La méconnaissance par l’entreprise de travail temporaire des obligations mises à sa charge à l’égard du salarié, notamment au titre du délai de carence, la rend responsable avec l’entreprise utilisatrice des conséquences financières de la requalification des contrats en CDI.

Soc. 14 févr. 2018, FS-P+B, n° 16-21.940

 

La chambre sociale se fonde implicitement sur la théorie de la fraude pour étendre progressivement les possibilités offertes au travailleur intérimaire d’engagement de responsabilité à l’encontre de l’entreprise de travail temporaire. La Cour avait déjà dans un arrêt du 24 avril 2013 (Soc. 24 avr. 2013, n° 12-11.793, Bull. civ. V, n° 119) approuvé les juges du fond qui avait considéré comme fondée une action en requalification dirigée à l’encontre de l’entreprise utilisatrice et de l’entreprise de travail temporaire pour violation des conditions de recours à l’intérim. Dans cette affaire, les contrats de mission s’étaient succédés sans interruption durant dix-huit mois, au profit du même salarié pour pourvoir le même poste avec des motifs de recours différents. Cette décision n’est pas isolée (Soc. 11 mars 2009, n° 07-42.604,).
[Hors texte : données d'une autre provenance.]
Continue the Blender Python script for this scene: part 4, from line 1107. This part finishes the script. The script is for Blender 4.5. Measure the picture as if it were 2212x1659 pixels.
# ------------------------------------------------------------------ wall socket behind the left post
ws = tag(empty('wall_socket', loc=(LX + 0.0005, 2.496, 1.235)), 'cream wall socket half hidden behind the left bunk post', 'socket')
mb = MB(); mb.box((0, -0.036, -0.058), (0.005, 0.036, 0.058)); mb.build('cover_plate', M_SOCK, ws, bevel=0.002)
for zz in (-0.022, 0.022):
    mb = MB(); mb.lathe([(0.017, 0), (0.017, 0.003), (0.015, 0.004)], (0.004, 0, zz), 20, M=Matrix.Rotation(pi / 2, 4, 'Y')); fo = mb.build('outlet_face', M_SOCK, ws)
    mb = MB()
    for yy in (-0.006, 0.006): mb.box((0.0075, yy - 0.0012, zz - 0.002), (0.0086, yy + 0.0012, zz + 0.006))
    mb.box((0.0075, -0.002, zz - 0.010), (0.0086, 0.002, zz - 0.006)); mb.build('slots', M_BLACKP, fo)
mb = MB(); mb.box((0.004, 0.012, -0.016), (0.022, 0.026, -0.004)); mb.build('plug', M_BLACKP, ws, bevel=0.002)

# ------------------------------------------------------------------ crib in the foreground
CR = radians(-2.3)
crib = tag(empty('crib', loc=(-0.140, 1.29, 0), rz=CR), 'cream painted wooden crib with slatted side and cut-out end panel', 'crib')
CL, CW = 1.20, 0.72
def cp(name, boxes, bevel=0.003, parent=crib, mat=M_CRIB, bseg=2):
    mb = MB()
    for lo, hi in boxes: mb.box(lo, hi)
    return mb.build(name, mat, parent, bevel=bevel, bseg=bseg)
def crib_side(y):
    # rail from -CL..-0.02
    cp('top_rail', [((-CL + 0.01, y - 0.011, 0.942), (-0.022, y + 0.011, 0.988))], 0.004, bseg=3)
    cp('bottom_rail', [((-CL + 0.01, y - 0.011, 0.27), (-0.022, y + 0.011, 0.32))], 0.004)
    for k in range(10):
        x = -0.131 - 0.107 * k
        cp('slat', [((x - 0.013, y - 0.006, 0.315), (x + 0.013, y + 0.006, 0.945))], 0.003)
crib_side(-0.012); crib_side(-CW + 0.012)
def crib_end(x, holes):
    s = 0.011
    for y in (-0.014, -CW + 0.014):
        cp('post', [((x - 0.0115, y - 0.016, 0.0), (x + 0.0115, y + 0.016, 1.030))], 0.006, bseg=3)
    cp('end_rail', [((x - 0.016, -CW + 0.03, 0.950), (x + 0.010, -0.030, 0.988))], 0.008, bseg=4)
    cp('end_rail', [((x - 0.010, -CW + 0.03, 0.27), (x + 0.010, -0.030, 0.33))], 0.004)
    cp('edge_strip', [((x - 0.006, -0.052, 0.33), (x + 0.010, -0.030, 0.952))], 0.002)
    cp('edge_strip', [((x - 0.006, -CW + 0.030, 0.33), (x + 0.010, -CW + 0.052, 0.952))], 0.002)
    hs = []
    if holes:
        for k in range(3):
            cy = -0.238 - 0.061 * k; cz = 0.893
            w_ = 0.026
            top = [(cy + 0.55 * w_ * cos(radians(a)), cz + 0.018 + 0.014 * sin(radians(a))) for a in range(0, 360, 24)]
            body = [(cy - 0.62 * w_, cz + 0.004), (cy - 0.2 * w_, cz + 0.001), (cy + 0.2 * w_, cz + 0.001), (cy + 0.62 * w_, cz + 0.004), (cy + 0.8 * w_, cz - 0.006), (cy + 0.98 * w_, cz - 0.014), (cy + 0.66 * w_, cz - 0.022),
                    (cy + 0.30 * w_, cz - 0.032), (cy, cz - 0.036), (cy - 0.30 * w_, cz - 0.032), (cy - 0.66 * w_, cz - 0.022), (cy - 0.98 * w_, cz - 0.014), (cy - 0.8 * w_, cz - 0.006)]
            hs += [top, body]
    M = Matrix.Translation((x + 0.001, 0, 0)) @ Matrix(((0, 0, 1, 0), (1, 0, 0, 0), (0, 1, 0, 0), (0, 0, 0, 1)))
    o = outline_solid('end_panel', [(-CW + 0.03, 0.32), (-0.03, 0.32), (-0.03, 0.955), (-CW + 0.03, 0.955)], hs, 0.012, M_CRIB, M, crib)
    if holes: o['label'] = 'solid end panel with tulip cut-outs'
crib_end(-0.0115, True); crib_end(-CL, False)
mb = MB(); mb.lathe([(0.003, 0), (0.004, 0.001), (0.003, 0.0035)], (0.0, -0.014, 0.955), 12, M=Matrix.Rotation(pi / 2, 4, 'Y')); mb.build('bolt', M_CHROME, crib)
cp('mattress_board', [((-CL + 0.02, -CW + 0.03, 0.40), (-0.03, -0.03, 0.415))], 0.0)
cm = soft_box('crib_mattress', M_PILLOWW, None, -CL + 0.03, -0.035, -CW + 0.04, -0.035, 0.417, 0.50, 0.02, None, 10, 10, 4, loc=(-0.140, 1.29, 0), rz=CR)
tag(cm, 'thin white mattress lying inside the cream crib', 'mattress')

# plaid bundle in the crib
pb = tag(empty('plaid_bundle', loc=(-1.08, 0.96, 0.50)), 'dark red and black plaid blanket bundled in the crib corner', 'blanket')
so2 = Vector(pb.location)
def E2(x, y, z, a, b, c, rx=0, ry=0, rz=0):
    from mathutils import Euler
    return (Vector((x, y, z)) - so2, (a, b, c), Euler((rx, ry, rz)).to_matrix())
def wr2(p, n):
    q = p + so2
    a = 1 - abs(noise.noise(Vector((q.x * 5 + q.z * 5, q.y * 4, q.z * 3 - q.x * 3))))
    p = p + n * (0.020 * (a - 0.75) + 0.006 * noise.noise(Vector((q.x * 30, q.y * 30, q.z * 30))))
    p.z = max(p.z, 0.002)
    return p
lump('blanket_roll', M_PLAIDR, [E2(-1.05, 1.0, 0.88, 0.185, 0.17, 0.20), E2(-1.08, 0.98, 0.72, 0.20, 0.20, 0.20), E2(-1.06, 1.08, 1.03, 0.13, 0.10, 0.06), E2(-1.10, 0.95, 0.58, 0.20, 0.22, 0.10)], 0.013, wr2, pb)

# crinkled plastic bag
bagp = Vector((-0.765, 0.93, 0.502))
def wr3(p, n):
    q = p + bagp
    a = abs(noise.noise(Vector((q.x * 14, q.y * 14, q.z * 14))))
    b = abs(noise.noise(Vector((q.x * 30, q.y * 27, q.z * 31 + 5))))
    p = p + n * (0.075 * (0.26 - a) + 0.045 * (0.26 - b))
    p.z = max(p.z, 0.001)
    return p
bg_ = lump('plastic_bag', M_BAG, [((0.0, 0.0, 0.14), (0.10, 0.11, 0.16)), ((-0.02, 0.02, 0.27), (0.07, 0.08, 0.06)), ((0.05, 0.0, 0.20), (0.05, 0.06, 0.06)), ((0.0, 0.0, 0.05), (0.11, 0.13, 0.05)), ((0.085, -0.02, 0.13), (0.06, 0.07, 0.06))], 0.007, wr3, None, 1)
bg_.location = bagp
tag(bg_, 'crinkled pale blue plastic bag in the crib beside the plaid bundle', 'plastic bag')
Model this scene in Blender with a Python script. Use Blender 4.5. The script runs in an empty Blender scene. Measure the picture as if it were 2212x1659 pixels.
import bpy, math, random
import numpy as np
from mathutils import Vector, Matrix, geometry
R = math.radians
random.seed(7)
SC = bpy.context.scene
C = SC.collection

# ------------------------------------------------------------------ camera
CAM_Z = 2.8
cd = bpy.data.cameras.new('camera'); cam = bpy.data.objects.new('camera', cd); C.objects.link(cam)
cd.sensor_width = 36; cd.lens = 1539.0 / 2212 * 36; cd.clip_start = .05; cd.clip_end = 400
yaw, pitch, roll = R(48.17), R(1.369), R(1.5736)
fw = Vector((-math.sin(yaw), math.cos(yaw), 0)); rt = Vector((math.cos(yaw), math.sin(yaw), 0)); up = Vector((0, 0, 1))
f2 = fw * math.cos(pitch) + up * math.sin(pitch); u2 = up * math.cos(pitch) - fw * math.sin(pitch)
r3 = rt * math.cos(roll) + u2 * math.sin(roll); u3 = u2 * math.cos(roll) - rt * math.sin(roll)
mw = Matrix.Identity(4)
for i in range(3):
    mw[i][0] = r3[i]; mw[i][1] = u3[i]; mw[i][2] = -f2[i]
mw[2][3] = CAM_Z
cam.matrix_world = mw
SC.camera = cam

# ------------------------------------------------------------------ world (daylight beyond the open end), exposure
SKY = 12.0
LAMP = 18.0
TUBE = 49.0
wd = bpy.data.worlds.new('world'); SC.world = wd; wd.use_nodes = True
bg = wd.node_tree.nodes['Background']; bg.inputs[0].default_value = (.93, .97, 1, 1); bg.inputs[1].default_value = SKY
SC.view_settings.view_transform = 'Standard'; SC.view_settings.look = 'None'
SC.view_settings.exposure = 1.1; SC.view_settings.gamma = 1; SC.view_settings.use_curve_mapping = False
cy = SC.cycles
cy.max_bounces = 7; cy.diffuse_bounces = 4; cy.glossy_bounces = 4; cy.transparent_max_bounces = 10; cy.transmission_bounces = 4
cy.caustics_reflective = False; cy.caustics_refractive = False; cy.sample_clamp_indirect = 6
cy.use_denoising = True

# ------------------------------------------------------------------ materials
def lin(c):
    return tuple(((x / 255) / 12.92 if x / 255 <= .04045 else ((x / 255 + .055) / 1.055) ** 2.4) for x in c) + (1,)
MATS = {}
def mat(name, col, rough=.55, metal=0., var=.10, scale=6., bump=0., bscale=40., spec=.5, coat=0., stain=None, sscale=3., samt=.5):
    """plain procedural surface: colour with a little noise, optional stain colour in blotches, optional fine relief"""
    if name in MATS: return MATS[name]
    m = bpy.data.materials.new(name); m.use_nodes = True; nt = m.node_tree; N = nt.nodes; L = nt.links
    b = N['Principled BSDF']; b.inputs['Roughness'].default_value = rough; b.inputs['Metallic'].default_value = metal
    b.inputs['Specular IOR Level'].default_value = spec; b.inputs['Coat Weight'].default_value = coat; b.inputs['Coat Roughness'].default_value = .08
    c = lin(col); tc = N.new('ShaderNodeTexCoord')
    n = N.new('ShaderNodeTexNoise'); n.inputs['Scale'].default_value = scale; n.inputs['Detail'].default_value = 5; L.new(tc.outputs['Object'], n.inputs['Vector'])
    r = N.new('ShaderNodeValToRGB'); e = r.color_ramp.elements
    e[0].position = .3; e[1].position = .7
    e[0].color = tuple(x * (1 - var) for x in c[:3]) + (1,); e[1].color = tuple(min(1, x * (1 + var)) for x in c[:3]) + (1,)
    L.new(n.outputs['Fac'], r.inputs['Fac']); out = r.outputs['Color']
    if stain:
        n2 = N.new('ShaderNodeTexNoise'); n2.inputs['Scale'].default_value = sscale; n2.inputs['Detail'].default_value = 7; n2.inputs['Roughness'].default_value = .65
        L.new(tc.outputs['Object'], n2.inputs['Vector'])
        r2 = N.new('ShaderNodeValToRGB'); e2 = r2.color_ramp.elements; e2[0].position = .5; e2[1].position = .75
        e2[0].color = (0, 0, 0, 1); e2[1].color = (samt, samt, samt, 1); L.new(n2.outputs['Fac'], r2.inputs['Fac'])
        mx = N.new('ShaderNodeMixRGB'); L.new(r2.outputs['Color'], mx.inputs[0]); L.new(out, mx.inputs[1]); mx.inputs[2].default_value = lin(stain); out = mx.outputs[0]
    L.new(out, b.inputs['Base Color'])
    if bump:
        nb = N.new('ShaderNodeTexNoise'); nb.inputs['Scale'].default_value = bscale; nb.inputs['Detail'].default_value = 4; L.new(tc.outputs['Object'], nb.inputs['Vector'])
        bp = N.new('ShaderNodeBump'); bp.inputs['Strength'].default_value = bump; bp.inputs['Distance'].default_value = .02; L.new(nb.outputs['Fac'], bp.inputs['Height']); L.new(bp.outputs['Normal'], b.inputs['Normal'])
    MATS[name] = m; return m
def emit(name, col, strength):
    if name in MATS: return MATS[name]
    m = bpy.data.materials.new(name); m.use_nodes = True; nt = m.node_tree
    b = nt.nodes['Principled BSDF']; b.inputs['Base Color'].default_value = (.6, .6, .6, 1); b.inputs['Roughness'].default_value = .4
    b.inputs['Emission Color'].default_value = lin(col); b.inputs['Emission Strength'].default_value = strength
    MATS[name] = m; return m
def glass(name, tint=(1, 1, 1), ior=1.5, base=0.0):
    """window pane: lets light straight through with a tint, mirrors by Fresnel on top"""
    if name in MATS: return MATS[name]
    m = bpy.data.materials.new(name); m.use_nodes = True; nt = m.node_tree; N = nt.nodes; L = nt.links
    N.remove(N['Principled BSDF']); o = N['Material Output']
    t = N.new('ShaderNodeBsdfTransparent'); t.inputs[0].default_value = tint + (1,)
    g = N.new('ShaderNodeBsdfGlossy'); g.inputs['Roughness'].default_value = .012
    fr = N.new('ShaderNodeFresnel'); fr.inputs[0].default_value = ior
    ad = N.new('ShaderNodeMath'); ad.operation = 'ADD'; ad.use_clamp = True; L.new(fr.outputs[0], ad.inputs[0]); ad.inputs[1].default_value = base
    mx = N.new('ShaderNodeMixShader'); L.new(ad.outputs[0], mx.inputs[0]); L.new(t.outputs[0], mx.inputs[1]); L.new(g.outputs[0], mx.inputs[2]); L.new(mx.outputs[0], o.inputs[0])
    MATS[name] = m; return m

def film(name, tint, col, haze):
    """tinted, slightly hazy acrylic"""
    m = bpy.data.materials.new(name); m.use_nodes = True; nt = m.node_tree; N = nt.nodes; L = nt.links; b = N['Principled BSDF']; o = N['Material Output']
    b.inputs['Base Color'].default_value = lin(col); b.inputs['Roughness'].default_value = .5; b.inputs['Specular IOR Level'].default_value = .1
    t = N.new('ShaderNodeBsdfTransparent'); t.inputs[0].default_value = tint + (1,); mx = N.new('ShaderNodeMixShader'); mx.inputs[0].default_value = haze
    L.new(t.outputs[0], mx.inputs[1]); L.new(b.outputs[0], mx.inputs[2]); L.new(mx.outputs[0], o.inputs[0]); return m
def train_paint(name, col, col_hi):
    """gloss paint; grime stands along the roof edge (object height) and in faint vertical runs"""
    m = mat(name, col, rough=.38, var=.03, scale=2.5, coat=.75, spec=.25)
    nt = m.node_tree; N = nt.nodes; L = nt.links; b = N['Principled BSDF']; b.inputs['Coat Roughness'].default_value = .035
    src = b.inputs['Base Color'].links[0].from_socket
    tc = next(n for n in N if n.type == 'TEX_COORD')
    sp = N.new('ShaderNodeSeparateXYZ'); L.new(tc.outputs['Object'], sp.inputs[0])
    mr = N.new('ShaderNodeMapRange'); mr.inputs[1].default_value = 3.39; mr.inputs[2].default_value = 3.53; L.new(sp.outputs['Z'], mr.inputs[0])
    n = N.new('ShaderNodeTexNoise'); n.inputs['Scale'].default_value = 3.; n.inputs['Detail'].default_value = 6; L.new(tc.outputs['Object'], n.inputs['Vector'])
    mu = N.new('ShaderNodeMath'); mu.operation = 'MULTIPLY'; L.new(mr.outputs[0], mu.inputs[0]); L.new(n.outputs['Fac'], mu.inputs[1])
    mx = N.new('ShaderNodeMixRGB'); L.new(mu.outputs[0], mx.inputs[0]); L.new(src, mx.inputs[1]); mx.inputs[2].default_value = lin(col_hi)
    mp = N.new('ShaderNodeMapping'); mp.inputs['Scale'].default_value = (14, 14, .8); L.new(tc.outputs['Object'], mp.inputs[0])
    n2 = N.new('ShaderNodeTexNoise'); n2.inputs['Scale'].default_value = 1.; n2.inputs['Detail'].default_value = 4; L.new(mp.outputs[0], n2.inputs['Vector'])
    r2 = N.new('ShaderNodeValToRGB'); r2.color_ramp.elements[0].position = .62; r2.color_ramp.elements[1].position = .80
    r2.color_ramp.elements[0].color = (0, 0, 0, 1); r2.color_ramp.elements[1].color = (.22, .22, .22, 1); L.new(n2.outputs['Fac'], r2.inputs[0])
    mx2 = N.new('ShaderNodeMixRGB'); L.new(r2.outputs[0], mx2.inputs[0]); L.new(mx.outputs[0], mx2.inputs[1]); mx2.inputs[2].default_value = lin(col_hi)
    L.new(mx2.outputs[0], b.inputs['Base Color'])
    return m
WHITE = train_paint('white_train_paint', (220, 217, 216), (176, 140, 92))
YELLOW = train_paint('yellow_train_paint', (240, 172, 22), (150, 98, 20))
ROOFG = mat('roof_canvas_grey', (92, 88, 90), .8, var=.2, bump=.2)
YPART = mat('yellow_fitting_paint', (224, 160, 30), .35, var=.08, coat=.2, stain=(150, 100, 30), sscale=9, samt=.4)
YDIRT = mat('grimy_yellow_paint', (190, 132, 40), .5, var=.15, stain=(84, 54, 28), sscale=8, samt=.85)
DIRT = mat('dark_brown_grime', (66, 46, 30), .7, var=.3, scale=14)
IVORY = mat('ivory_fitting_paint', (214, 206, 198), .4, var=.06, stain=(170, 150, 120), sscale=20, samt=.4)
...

L’arrêt ici rapporté est intéressant en ce sens qu’il met l’accent sur la responsabilité solidaire de la société utilisatrice et de l’entreprise de travail temporaire.

 

Les faits de l’espèce sont classiques. Une salariée de l’entreprise de travail temporaire a effectué au sein de la société utilisatrice vingt contrats de mission de manutentionnaire, fondés, pour la plupart, sur un motif lié à un accroissement temporaire de l’activité. La salariée a saisi une juridiction prud’homale d’une demande de requalification des contrats de mission en un contrat de travail à durée indéterminée. L’entreprise utilisatrice a appelé en garantie la société de travail temporaire. La cour d’appel (Amiens, 8 juin 2016, n° 14/03841) a condamné l’entreprise de travail temporaire à garantir l’entreprise utilisatrice, dans la limite de 50 %, des condamnations prononcées contrat elle à titre de dommages-intérêts pour licenciement sans cause réelle et sérieuse, d’indemnité légale de licenciement, d’indemnité compensatrice de préavis outre les congés payés afférents, de dommages-intérêts pour non-respect du droit individuel à la formation, en raison de la requalification en CDI des contrats de mission conclus par une salariée et de la rupture infondée qui en résulte.

 

Au soutien de son pourvoi, l’entreprise de travail temporaire développe l’argumentaire selon lequel ne disposant d’aucun moyen de surveillance et de contrôle de l’usage qui est fait par l’entreprise utilisatrice des contrats de mission, il ne pouvait lui être reproché ni une méconnaissance des dispositions relatives au délai de carence ni d’un prétendu devoir de conseil. La Cour de cassation ne retient pas cette argumentation. Elle rappelle dans un premier temps, conformément à sa ligne jurisprudentielle, que si « l’entreprise utilisatrice ne peut invoquer, pour faire valoir auprès de l’entreprise de travail temporaire des droits afférents à la responsabilité contractuelle, la méconnaissance par cette dernière des obligations mises à sa charge à l’égard du salarié par les articles L. 1251-8, L. 1251-16 et L. 1251-17 du code du travail, il appartient aux juges du fond d’apprécier souverainement si un manquement peut être imputé à l’entreprise de travail temporaire dans l’établissement des contrats de mise à disposition ». Rapporté au cas d’espèce, il a été « constaté que les missions confiées à la salariée pendant plus de trois ans sur un poste de manutentionnaire ne permettaient pas d’écarter l’application du délai de carence » rendant ainsi solidairement responsables l’entreprise utilisatrice et l’entreprise de travail temporaire.

 

On ne peut qu’approuver cette décision tout d’abord sur un plan juridique dans la mesure où le non-respect du délai de carence constitue une violation caractérisée des dispositions relatives aux conditions du renouvellement des missions mais aussi à l’interdiction plus générale de pourvoir durablement un emploi permanent dans l’entreprise utilisatrice. Ensuite, cette décision permet de faire face à la logique strictement économique des entreprises de travail temporaire qui consiste à faire supporter par d’autres les risques liés à la relation de travail. D’ailleurs, le contrôle lié aux motifs de recours et de son renouvellement ainsi que plus largement au formalisme du contrat est de la responsabilité de l’entreprise de travail temporaire. Il semble alors logique qu’elle soit touchée par le salarié intérimaire. Cette décision participe également à la logique du durcissement des sanctions liées au non-respect des dispositions applicables en matière de contrats précaires.